EXERCISE:
Nothing should be output except the lines from the one containing "brick_region(FC, 2.5, 2.74, ZB, -.42, zo, 'C', .05, .6);" through the one containing "for z0, z1, zl", both ends included, each repeated exactly.

======== DATA BLOCK ========

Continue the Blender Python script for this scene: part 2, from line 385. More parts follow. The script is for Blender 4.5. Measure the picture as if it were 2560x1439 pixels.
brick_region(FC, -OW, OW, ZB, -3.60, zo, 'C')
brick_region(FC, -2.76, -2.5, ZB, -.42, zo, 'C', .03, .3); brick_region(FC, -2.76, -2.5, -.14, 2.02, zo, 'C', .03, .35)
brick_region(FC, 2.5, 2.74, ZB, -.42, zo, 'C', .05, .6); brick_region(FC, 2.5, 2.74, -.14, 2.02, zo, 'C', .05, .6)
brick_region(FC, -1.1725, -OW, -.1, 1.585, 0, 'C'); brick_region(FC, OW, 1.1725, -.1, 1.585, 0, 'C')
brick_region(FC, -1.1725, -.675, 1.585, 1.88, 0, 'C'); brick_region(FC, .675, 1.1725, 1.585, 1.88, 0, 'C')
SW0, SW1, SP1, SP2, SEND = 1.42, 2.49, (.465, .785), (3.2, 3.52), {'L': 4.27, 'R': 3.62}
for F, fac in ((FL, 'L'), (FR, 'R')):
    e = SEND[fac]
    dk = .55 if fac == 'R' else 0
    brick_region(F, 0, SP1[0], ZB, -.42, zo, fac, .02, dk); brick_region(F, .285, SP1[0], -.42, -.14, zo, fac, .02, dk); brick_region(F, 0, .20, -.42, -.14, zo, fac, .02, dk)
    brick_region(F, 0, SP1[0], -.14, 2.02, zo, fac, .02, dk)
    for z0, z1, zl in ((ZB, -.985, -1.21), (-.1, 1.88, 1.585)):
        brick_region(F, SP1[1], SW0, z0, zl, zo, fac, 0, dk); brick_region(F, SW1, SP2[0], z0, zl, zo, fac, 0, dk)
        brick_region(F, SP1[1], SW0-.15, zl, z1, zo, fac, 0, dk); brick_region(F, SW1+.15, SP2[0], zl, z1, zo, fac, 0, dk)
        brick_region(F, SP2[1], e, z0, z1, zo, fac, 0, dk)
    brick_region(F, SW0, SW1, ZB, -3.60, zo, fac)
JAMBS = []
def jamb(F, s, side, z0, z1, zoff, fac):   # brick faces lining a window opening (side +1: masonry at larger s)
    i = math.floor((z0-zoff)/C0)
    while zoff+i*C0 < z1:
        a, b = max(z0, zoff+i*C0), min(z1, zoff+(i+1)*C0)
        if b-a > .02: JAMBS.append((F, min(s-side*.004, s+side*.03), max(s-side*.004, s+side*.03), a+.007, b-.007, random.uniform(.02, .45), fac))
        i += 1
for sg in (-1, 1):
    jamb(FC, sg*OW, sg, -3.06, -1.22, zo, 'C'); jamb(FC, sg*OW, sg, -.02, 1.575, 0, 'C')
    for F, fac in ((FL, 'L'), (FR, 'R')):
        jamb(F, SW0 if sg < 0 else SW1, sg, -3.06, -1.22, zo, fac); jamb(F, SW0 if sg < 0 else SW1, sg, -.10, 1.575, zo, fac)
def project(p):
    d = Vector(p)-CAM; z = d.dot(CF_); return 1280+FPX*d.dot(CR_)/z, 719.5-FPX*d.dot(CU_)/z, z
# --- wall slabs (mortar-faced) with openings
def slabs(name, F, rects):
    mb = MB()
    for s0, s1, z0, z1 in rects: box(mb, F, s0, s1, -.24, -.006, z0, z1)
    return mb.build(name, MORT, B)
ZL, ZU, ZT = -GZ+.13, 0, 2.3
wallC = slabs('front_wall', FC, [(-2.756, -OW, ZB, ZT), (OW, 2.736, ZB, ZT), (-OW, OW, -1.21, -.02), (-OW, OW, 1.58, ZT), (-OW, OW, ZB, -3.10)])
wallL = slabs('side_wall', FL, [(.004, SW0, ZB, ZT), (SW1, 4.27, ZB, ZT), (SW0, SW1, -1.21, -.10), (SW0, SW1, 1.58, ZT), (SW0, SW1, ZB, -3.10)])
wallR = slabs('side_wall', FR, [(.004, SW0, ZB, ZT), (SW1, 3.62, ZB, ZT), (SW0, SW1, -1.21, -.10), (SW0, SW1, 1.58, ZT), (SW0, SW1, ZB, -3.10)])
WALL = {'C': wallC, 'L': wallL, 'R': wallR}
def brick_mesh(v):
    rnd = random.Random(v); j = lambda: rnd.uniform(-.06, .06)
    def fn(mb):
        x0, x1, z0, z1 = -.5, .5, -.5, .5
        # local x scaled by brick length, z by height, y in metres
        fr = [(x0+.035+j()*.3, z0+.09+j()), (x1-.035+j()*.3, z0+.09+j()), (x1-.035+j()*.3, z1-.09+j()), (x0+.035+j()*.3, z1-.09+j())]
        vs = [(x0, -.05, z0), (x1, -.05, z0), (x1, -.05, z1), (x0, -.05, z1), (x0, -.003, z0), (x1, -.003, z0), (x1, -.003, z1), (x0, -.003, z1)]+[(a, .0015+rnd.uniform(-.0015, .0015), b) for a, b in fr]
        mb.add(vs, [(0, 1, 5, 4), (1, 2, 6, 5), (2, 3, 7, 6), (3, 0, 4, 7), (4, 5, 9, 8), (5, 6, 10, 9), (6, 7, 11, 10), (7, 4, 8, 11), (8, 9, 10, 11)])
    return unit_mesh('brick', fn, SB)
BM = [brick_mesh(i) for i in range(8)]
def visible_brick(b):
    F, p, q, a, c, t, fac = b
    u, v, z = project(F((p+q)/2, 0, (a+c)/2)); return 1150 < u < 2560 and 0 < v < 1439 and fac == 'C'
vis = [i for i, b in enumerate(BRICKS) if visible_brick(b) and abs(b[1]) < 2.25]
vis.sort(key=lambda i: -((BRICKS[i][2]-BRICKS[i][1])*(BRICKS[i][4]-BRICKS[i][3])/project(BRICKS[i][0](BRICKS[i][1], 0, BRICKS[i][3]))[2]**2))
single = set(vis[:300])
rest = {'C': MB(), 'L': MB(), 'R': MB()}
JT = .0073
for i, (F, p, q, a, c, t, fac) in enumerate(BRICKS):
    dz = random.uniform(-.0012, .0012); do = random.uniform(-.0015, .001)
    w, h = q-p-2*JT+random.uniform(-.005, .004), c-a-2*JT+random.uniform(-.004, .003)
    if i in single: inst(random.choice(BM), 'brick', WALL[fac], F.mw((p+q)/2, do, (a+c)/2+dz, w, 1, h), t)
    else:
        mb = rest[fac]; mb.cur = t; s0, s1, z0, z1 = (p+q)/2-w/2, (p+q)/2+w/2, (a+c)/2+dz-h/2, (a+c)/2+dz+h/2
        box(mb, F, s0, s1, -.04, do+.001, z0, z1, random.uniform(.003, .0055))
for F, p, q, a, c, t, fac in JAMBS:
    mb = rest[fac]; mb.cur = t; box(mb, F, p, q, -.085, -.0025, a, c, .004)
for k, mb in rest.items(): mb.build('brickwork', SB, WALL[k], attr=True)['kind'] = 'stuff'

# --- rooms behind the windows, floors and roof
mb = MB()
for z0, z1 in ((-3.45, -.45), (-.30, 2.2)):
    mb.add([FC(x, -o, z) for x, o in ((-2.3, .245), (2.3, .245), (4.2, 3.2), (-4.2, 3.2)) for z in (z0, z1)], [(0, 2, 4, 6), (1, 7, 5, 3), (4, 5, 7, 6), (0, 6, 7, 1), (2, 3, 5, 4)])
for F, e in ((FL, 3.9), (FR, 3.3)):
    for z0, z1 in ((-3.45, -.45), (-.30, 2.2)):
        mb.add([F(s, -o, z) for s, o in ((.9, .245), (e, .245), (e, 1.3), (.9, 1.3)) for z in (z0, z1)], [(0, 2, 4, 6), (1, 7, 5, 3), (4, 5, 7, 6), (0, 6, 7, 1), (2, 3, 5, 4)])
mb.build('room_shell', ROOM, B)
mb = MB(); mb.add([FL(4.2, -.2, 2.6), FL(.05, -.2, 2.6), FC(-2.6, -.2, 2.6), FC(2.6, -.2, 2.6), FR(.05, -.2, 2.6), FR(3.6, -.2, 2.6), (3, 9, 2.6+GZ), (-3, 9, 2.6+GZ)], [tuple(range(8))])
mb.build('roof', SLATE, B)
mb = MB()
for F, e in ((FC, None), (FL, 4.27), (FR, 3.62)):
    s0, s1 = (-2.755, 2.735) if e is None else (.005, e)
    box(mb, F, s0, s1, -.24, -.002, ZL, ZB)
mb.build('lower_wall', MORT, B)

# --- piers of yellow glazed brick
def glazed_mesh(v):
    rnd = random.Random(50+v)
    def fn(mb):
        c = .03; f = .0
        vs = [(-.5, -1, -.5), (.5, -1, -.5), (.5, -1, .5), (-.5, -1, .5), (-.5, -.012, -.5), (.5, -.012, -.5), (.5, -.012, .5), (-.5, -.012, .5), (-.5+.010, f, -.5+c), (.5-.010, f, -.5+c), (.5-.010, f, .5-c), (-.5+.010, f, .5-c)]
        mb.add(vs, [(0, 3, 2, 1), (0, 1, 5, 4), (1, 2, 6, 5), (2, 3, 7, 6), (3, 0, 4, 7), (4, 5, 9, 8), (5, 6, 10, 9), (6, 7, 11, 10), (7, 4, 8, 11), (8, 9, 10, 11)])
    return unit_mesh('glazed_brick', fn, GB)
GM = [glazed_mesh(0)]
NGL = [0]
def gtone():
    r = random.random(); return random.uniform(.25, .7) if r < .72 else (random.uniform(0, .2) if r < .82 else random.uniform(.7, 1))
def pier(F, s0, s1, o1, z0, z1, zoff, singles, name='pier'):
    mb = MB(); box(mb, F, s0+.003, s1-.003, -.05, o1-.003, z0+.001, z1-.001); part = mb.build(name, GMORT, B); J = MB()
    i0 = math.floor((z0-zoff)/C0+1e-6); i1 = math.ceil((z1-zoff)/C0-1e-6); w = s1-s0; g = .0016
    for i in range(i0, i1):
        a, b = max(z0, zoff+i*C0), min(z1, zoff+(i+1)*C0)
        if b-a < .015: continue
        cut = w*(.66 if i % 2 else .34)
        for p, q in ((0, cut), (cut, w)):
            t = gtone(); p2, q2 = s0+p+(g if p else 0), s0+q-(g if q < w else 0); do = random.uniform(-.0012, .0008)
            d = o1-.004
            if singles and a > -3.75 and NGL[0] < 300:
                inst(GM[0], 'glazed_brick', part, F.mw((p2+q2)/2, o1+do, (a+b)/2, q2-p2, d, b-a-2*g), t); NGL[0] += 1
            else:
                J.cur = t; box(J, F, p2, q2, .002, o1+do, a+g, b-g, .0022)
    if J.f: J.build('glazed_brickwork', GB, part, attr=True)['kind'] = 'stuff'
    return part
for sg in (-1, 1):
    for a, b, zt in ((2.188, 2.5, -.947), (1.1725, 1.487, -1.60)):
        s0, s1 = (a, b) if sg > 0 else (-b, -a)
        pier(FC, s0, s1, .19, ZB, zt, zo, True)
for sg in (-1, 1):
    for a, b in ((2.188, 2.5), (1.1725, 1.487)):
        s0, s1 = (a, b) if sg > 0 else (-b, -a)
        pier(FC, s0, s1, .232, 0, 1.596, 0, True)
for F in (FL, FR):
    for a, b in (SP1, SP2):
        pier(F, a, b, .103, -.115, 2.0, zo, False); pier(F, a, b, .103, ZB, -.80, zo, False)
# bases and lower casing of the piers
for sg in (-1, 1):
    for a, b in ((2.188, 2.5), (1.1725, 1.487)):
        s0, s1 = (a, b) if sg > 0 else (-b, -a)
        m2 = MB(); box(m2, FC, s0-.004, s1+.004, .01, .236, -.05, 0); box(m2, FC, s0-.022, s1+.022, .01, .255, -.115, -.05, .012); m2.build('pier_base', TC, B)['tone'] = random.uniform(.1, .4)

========

THE OUTPUT:
brick_region(FC, 2.5, 2.74, ZB, -.42, zo, 'C', .05, .6); brick_region(FC, 2.5, 2.74, -.14, 2.02, zo, 'C', .05, .6)
brick_region(FC, -1.1725, -OW, -.1, 1.585, 0, 'C'); brick_region(FC, OW, 1.1725, -.1, 1.585, 0, 'C')
brick_region(FC, -1.1725, -.675, 1.585, 1.88, 0, 'C'); brick_region(FC, .675, 1.1725, 1.585, 1.88, 0, 'C')
SW0, SW1, SP1, SP2, SEND = 1.42, 2.49, (.465, .785), (3.2, 3.52), {'L': 4.27, 'R': 3.62}
for F, fac in ((FL, 'L'), (FR, 'R')):
    e = SEND[fac]
    dk = .55 if fac == 'R' else 0
    brick_region(F, 0, SP1[0], ZB, -.42, zo, fac, .02, dk); brick_region(F, .285, SP1[0], -.42, -.14, zo, fac, .02, dk); brick_region(F, 0, .20, -.42, -.14, zo, fac, .02, dk)
    brick_region(F, 0, SP1[0], -.14, 2.02, zo, fac, .02, dk)
    for z0, z1, zl in ((ZB, -.985, -1.21), (-.1, 1.88, 1.585)):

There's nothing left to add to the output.